Ziraat
Bankası'na HAK-İŞ Kıskacı
Devleti
gibi milleti de kredi borcu ile kapana kıstırılmış ülkemin
bankalarında da bir başka türlü kapan işletiliyor, bu kapan
banka çalışanlarına yönelik.
Önce
T.C. Ziraat Bankası'nın “TC”si ile oynadılar. %100'ü Hazine
Müsteşarlığı'na yani Türkiye Cumhuriyeti Devleti'ne ait olan
kurumun resmi adından T.C. ifadesi kalkmamasına karşın logo, isim
ve tabelalarından T.C. kaldırıldı. Hâlâ “T.C. Ziraat Bankası”
yazan şube tabelaları da var. Bu nedir diye araştırdım,
tabelaların toptan değiştirilmediğini, arıza yapıp da
yenilenirse “yeni konsept” dedikleri TC'siz tabelaların
takıldığını öğrendim. Yani birkaç yıl içinde T.C.
görüntüden tamamen kalkmış olacak.
Ziraat'ten
geçtik Halk Bankası'na.
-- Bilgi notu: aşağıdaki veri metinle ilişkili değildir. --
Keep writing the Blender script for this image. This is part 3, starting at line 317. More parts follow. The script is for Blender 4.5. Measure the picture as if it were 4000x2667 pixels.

Halk Bankası'nda genel müdür olan,
basında yer aldığı ifadeyle “kutucu” olarak anılan Süleyman
Arslan'ı gördük. Halk Bankası-İran ve Rıza Zarrab üçgeninde
kara para aklandığı ve AKP hükümeti döneminde Türkiye'nin de
taraf olduğu ambargonun delindiği iddiaları gündeme geldi.
Süleyman Arslan'ın evinde ayakkabı kutuları içinde paralar
bulundu. Genel Müdürlüklük görevinden ayrıldı, sonra Ziraat
Bankası'na yönetim kurulu üyesi olarak atandı. Bundan da bir ay
sonra (sanırım Ali Babacan etkisi ile) bu görevinden de ayrıldı.
Son
2 yılda bu bankaların isimleri gündeme en üst sıradan
düştüğünde, çıkan haberler ne yazık ki hep olumsuz oldu.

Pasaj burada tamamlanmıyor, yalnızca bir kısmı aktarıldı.